(Information supplied):

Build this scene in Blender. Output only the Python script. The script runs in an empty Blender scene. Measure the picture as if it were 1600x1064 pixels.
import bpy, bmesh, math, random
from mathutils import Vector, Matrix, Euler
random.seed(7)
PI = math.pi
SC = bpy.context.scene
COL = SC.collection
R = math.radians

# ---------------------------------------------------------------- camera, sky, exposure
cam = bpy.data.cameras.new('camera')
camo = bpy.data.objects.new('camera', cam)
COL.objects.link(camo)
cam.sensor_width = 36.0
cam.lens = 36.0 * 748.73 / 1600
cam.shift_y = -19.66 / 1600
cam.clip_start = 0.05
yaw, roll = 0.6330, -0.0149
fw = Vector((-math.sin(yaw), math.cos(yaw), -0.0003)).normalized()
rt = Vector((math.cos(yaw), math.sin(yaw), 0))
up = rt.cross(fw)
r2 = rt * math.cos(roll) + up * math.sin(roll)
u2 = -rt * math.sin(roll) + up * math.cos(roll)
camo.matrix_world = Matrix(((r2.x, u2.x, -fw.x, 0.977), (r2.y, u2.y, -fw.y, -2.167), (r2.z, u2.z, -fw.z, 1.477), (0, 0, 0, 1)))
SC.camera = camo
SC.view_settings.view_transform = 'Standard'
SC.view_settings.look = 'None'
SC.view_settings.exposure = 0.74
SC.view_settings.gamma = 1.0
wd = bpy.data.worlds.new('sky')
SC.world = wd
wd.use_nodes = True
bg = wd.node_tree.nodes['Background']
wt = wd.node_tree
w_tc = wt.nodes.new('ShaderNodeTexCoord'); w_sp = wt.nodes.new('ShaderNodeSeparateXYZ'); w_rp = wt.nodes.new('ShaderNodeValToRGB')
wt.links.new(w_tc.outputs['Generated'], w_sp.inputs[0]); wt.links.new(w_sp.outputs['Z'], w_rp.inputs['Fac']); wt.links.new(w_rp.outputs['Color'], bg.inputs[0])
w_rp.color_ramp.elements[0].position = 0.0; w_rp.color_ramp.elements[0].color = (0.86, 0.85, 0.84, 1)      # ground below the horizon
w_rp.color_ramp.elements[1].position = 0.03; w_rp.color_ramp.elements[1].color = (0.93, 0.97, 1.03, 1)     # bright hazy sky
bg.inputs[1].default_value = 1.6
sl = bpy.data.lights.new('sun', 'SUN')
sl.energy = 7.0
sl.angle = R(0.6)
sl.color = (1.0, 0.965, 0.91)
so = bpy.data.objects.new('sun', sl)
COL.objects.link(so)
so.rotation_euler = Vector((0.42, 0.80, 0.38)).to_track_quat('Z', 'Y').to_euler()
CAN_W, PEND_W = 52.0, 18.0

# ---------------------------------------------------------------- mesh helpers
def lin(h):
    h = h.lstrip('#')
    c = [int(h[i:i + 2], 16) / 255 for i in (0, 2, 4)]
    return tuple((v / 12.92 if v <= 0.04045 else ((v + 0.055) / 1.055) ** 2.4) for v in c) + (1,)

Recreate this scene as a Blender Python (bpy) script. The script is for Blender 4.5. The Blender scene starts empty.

(Problem to work on): Reproduce the entries exactly, starting at their first line and stopping after the line with "R = math.radians".

(Result of this exercise):
Build this scene in Blender. Output only the Python script. The script runs in an empty Blender scene. Measure the picture as if it were 1600x1064 pixels.
import bpy, bmesh, math, random
from mathutils import Vector, Matrix, Euler
random.seed(7)
PI = math.pi
SC = bpy.context.scene
COL = SC.collection
R = math.radians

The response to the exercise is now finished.